Market Insider

Chances for a deal on NAFTA look to be lower after G-7 meeting

Key Points
  • With U.S.-Canada relations at a low, a deal on NAFTA looks even more uncertain.
  • Some strategists say an agreement is still possible but it's unlikely to be reached until next year.
President Donald Trump (L) gives a thumbs up to the media as he is greeted by Prime Minister of Canada Justin Trudeau during the G7 official welcome at Le Manoir Richelieu on day one of the G7 meeting on June 8, 2018 in Quebec City, Canada.
Leon Neal | Getty Images

With U.S.-Canada relations at a low after G-7, the risks are rising that the U.S., Canada and Mexico will be unable to strike a deal to revamp the North American Free Trade Agreement.

Analysts say the outcome is difficult to predict, with talks entering a natural time for a lull in the weeks ahead of the Mexican election July 1.

"The atmospherics between the three countries are terrible right now," said Jonathan Lieber, principle in economics and statistics at PWC.

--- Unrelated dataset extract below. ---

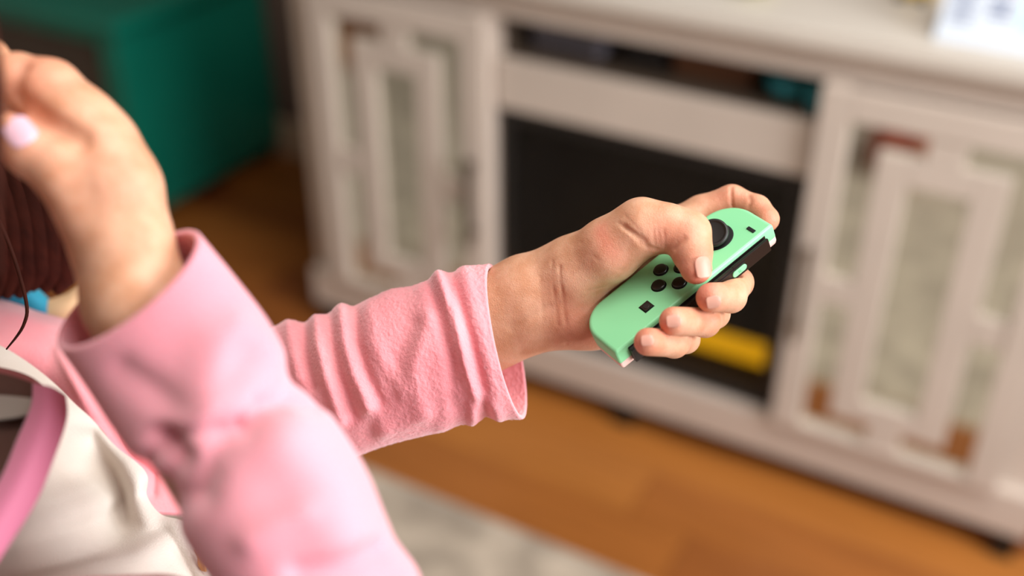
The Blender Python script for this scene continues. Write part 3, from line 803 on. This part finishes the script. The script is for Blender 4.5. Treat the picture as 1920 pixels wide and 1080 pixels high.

"Even before this weekend, with the introduction of steel and aluminum tariffs on Canada and Mexico, I think that was a very bad sign for the future of the deal," he said. "They're still really apart on fundamental issues." Lieber said a deal this year is unlikely altogether because it would be difficult to get it before Congress in time.

"I think they are at a stalled point. Publicly, they mention they are still working at a technical level, but the conversation is toned down, to say the least," said Juan Carlos Hartasanchez, Albright Stonebridge Group senior director.

"I think what we've seen not only from the prime minister of Canada but the foreign minister would indicate Canada's much stronger position for negotiation," he said. "Mexico will need to resist the temptation to start negotiations bilaterally. That's what the U.S. would want. It would seem the path of least resistance to get an agreement, but they will lose a lot of negotiating power if they go at it independently without the support of Canada."

President Donald Trump refused to sign a G-7 communique Saturday after he initially was going to do so. He said Canadian Prime Minister Justin Trudeau made false statements at a news conference, where Trudeau said Canada was going to take retaliatory action against U.S. tariffs. Top White House economic advisor Larry Kudlow said Sunday that Trump felt betrayed by Trudeau, saying the prime minister's comments were for domestic political consumption and he "stabbed us in the back."

Alejo Czerwonko, emerging markets strategist at UBS Global Wealth Management's Chief Investment Office, said the weekend developments make it look like a NAFTA resolution could take even longer, creating an atmosphere of uncertainty for corporations that need to plan.

"Ultimately we think the NAFTA standoff will be favorably resolved," he said. But there is political risk in Mexico, and it's part of what's being reflected in the peso, which has been declining. "Some investors might be adjusting to the idea that the Mexican Congress will wind up in the hands of Andrés Manuel Obrado's party and allied parties. The bottom line is that's probably something to do with a less favorable NAFTA outlook."

Leftist candidate Andrés Manuel López Obrado is the frontrunner in the Mexican election, and he would take over the presidency in December. "Ultimately, we think the NAFTA standoff will be favorably resolved. It most likely will not be this year," said Czerwonko.

Risks are also rising that Trump decides to drop out of NAFTA, which would trigger a six-month period before the U.S. could withdraw.

"No Congressional approval required. Because this hasn't happened since 1866 (which is a bit of a ridiculous practical precedence given the changes in economies, etc.), we do not know what would actually happen if this happened: tariffs reset to 1994? U.S. investment to Mexico blocked/unwound? It would be a zero-gravity environment. What is clear is that President Trump can go down this road with a single stroke of a pen and a six-month lag," Cowen analysts said, in a note.

But Hartasanchez says Congress could challenge a withdrawal by the president and that could take months since it could end up facing a court challenge.

There's a lot at stake if Trump does succeed in dropping out of the trade agreement, including the disruption of tightly woven supply chains. The auto industry would be hit hard by an end to NAFTA, and Cowen said other industries that would suffer include apparel and freight transport.

Citigroup economist Dana Peterson said she still sees a 60 percent chance that NAFTA will be successfully renegotiated.

"These trade agreements can be pretty nasty, but in the end they can get done. So I think the thing is what we're seeing in the news is there's still a willingness to talk. The Trump administration has been preoccupied by G-7 over the weekend, and the North Korea summit. NAFTA has been pushed into the background. That kind of good news," Peterson said. "We're also seeing in the news that Mexico is still willing to talk and there may be a convening of the negotiators in early July. That's good news. "

Trade experts also say risk that the Trump administration could find a way to put tariffs on imported cars on national security grounds has become a bigger concern since Trump's G-7 appearance.

"That would be a nuclear bomb," said Hartasanchez.